Scene modeling code data:
..............................
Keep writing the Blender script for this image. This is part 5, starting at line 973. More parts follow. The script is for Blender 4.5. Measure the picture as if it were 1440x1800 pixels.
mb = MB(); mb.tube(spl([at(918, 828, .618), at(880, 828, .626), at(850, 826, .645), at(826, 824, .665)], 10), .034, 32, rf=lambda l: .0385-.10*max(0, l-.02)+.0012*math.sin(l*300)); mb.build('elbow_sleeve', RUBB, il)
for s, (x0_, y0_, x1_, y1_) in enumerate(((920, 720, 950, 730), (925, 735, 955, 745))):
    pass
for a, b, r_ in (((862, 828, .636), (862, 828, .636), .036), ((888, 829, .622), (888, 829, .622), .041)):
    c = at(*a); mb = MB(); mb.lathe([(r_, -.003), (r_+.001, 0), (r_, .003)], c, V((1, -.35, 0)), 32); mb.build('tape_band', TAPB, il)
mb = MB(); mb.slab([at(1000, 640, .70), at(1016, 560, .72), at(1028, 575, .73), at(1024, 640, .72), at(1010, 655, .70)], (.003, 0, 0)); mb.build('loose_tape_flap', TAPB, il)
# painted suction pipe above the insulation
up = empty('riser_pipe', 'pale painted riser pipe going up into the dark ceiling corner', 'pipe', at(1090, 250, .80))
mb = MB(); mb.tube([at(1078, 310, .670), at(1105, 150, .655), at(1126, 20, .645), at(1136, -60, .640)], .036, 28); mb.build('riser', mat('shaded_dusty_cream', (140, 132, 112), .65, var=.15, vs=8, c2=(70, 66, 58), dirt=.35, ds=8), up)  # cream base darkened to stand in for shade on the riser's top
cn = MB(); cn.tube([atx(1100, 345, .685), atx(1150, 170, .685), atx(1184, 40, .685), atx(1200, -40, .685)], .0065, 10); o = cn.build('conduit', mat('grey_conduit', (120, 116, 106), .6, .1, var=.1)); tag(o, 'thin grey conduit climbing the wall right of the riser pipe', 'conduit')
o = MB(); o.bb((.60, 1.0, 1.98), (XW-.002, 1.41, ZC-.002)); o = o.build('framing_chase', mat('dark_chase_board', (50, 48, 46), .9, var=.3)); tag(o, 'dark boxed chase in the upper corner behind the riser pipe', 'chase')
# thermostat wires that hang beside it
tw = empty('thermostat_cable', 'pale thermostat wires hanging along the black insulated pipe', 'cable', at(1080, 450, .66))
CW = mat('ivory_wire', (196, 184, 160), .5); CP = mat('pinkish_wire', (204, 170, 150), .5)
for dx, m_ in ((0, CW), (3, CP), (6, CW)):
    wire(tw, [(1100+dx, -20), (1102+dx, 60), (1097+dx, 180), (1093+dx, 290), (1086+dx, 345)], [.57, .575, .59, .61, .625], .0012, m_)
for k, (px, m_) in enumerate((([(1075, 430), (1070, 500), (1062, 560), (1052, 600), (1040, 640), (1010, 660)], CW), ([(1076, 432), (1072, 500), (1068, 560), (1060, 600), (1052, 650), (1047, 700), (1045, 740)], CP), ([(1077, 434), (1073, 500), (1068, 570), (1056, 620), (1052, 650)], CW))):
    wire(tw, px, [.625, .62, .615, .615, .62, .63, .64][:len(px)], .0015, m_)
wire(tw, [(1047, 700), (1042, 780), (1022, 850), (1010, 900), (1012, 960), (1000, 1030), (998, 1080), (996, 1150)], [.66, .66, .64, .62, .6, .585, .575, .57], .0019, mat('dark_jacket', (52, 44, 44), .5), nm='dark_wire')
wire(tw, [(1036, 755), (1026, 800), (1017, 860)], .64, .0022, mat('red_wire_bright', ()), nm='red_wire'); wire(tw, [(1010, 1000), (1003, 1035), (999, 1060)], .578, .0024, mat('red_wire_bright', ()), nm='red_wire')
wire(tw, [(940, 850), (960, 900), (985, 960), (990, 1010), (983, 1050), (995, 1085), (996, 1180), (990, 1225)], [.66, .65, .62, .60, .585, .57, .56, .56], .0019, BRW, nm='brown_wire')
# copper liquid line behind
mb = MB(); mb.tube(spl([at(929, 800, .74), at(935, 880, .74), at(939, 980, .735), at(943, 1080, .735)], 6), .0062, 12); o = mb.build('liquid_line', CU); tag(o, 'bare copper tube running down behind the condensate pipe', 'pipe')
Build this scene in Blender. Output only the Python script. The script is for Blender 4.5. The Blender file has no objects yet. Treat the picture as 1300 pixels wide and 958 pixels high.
..............................
## DIRECTIVE
Return each line of the data exactly as written above.

## ANSWER TO THE PROBLEM
Keep writing the Blender script for this image. This is part 5, starting at line 973. More parts follow. The script is for Blender 4.5. Measure the picture as if it were 1440x1800 pixels.
mb = MB(); mb.tube(spl([at(918, 828, .618), at(880, 828, .626), at(850, 826, .645), at(826, 824, .665)], 10), .034, 32, rf=lambda l: .0385-.10*max(0, l-.02)+.0012*math.sin(l*300)); mb.build('elbow_sleeve', RUBB, il)
for s, (x0_, y0_, x1_, y1_) in enumerate(((920, 720, 950, 730), (925, 735, 955, 745))):
    pass
for a, b, r_ in (((862, 828, .636), (862, 828, .636), .036), ((888, 829, .622), (888, 829, .622), .041)):
    c = at(*a); mb = MB(); mb.lathe([(r_, -.003), (r_+.001, 0), (r_, .003)], c, V((1, -.35, 0)), 32); mb.build('tape_band', TAPB, il)
mb = MB(); mb.slab([at(1000, 640, .70), at(1016, 560, .72), at(1028, 575, .73), at(1024, 640, .72), at(1010, 655, .70)], (.003, 0, 0)); mb.build('loose_tape_flap', TAPB, il)
# painted suction pipe above the insulation
up = empty('riser_pipe', 'pale painted riser pipe going up into the dark ceiling corner', 'pipe', at(1090, 250, .80))
mb = MB(); mb.tube([at(1078, 310, .670), at(1105, 150, .655), at(1126, 20, .645), at(1136, -60, .640)], .036, 28); mb.build('riser', mat('shaded_dusty_cream', (140, 132, 112), .65, var=.15, vs=8, c2=(70, 66, 58), dirt=.35, ds=8), up)  # cream base darkened to stand in for shade on the riser's top
cn = MB(); cn.tube([atx(1100, 345, .685), atx(1150, 170, .685), atx(1184, 40, .685), atx(1200, -40, .685)], .0065, 10); o = cn.build('conduit', mat('grey_conduit', (120, 116, 106), .6, .1, var=.1)); tag(o, 'thin grey conduit climbing the wall right of the riser pipe', 'conduit')
o = MB(); o.bb((.60, 1.0, 1.98), (XW-.002, 1.41, ZC-.002)); o = o.build('framing_chase', mat('dark_chase_board', (50, 48, 46), .9, var=.3)); tag(o, 'dark boxed chase in the upper corner behind the riser pipe', 'chase')
# thermostat wires that hang beside it
tw = empty('thermostat_cable', 'pale thermostat wires hanging along the black insulated pipe', 'cable', at(1080, 450, .66))
CW = mat('ivory_wire', (196, 184, 160), .5); CP = mat('pinkish_wire', (204, 170, 150), .5)
for dx, m_ in ((0, CW), (3, CP), (6, CW)):
    wire(tw, [(1100+dx, -20), (1102+dx, 60), (1097+dx, 180), (1093+dx, 290), (1086+dx, 345)], [.57, .575, .59, .61, .625], .0012, m_)
for k, (px, m_) in enumerate((([(1075, 430), (1070, 500), (1062, 560), (1052, 600), (1040, 640), (1010, 660)], CW), ([(1076, 432), (1072, 500), (1068, 560), (1060, 600), (1052, 650), (1047, 700), (1045, 740)], CP), ([(1077, 434), (1073, 500), (1068, 570), (1056, 620), (1052, 650)], CW))):
    wire(tw, px, [.625, .62, .615, .615, .62, .63, .64][:len(px)], .0015, m_)
wire(tw, [(1047, 700), (1042, 780), (1022, 850), (1010, 900), (1012, 960), (1000, 1030), (998, 1080), (996, 1150)], [.66, .66, .64, .62, .6, .585, .575, .57], .0019, mat('dark_jacket', (52, 44, 44), .5), nm='dark_wire')
wire(tw, [(1036, 755), (1026, 800), (1017, 860)], .64, .0022, mat('red_wire_bright', ()), nm='red_wire'); wire(tw, [(1010, 1000), (1003, 1035), (999, 1060)], .578, .0024, mat('red_wire_bright', ()), nm='red_wire')
wire(tw, [(940, 850), (960, 900), (985, 960), (990, 1010), (983, 1050), (995, 1085), (996, 1180), (990, 1225)], [.66, .65, .62, .60, .585, .57, .56, .56], .0019, BRW, nm='brown_wire')
# copper liquid line behind
mb = MB(); mb.tube(spl([at(929, 800, .74), at(935, 880, .74), at(939, 980, .735), at(943, 1080, .735)], 6), .0062, 12); o = mb.build('liquid_line', CU); tag(o, 'bare copper tube running down behind the condensate pipe', 'pipe')
Build this scene in Blender. Output only the Python script. The script is for Blender 4.5. The Blender file has no objects yet. Treat the picture as 1300 pixels wide and 958 pixels high.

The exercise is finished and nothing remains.